[Culture: Language] Pagerper Meaning, that Bawdy Batangueño Word - Batangas History, Culture and Folklore [Culture: Language] Pagerper Meaning, that Bawdy Batangueño Word - Batangas History, Culture and Folklore

[Culture: Language] Pagerper Meaning, that Bawdy Batangueño Word

“Pagerper.” This ostensibly Tagalog word has probably been searched so often that it has become a Google “keyword1.” Among the most commonly searched of related keywords is “pagerper meaning.” However, another keyword, “pagerper meaning in Tagalog,” suggests that non-Tagalogs — and likely even many Tagalogs — do not understand the meaning of the word, either.

Anybody who searches for the word’s meaning in any standard Filipino-English online dictionary is, however, likely to draw a blank. There is, meanwhile, another keyword that gives a clue as to why this will be the case.

The keyword is “pagerper in batangas,” an insinuation that the word is part of Batangas dialect. While people in the province speak what is generally accepted as Tagalog, the accent apart, there are enough words and rules of grammar in the version of Tagalog there that are not used elsewhere in the other Tagalog-speaking provinces to make it a distinct dialect.

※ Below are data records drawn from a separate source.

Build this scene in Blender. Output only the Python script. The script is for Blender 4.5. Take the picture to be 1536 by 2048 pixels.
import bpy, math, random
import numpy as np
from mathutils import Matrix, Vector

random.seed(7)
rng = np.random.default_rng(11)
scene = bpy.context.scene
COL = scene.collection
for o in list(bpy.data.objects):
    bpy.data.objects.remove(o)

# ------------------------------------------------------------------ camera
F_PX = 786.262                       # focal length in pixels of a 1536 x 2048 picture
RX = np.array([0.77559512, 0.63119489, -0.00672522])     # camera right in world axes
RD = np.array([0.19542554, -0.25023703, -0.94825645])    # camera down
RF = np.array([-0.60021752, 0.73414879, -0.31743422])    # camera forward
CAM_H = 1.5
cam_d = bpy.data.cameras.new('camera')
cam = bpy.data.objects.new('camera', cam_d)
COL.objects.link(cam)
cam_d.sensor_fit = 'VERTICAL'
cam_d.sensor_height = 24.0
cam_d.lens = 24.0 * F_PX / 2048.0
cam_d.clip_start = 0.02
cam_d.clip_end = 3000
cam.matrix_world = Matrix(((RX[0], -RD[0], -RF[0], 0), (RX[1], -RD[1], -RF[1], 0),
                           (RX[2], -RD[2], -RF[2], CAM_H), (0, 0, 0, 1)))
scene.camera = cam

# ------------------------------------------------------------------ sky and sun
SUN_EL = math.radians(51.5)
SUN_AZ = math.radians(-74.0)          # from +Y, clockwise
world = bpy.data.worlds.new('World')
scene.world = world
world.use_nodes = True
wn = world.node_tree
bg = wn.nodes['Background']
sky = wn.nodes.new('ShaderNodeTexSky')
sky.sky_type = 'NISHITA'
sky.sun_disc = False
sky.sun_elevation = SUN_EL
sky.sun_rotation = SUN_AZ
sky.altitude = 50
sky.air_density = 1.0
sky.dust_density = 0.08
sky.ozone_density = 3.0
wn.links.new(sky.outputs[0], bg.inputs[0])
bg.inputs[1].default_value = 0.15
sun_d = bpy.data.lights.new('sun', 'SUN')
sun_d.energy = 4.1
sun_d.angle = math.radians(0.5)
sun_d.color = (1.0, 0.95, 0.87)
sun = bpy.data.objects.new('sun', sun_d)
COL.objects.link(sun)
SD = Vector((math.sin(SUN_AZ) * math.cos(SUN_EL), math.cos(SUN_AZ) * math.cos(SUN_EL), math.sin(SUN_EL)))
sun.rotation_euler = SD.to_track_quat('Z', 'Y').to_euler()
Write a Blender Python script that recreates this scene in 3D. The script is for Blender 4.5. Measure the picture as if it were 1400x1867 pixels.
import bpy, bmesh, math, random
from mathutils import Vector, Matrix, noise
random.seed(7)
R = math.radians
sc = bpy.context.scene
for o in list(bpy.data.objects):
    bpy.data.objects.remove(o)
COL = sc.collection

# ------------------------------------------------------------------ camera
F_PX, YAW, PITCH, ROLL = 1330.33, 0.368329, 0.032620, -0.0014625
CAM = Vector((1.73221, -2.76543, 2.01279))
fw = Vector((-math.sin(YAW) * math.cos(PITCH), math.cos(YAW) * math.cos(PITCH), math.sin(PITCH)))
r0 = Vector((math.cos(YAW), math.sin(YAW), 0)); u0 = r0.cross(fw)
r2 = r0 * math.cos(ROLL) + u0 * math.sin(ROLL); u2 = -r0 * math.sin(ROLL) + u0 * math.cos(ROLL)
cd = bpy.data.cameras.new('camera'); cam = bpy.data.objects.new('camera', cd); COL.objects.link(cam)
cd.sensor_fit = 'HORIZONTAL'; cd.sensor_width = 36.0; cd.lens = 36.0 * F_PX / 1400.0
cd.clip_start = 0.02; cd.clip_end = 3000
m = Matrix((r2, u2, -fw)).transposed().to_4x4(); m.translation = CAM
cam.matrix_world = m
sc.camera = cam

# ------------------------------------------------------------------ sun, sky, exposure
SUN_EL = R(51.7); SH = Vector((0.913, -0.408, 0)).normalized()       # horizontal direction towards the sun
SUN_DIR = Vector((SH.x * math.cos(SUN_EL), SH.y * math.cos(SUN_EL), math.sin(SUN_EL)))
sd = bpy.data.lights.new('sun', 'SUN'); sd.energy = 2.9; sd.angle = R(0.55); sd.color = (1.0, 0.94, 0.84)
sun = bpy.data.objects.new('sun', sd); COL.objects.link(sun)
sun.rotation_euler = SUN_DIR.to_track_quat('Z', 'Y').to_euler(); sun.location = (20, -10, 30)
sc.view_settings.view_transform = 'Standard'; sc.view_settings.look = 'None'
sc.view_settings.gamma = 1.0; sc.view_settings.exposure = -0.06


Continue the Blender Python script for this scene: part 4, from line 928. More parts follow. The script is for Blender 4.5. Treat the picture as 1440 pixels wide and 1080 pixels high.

WWII era bar in Pangasinan
A Filipina entertains GIs in a bar in Rosario, Pangasinan in 1945.  Image credit:  U.S. National Archives.

What the word “pagerper” actually means in the Batangas dialect is “prostitute.” The more standard Tagalog word — although its origin is really Spanish and this word is also used in other Philippine dialects — is “puta,” Spanish for “bitch.” The more polite will use euphemistic language such as “kalapating mababa ang lipad” (dove that flies low).

The etymology of the word “pagerper” is generally lost even among most Batangueños. However, on social media, one individual commented that his father used to be stationed at what used to be called the Batangas Landing Field in the Kumintang area of what is now the city of Batangas.

Just prior to the outbreak of World War II in the Pacific, this landing field was jointly operated by the United States Army Air Corps and the Philippine Army Air Corps2. It was subsequently occupied by the Japanese during their occupation of the country and reclaimed by the United States in March 1945.

According to the aforementioned individual, his father used to run errands for American GIs stationed in the then-town of Batangas, and it was from him that he heard a very plausible etymology of the word “pagerper.” According to his father, the word was originally “pay girl fair,” probably an admonition from pimps to servicemen who were out to avail of the services of the, ehrm, sweet painted ladies.

Because World War II ended almost eighty years ago in the Pacific, and many of its survivors in the country have passed on, it will be extremely difficult to corroborate this possible etymology of the word “pagerper.” That said, with the natural tendency of words in a language to become corrupted and evolve over time, there phrase “pay girl fair” does seem to be a very plausible explanation indeed.

Notes and references:
1 Google Ads defines “keywords” as “Words or phrases describing your product or service that you choose to help determine when and where your ad can appear.” Loosely, however, this refers to character strings (that form words or phrases) that people use to search for information on any particular subject. “Keywords: Definition,” online at Google Ads.
2 “Batangas Airfield,” online at Pacific Wrecks.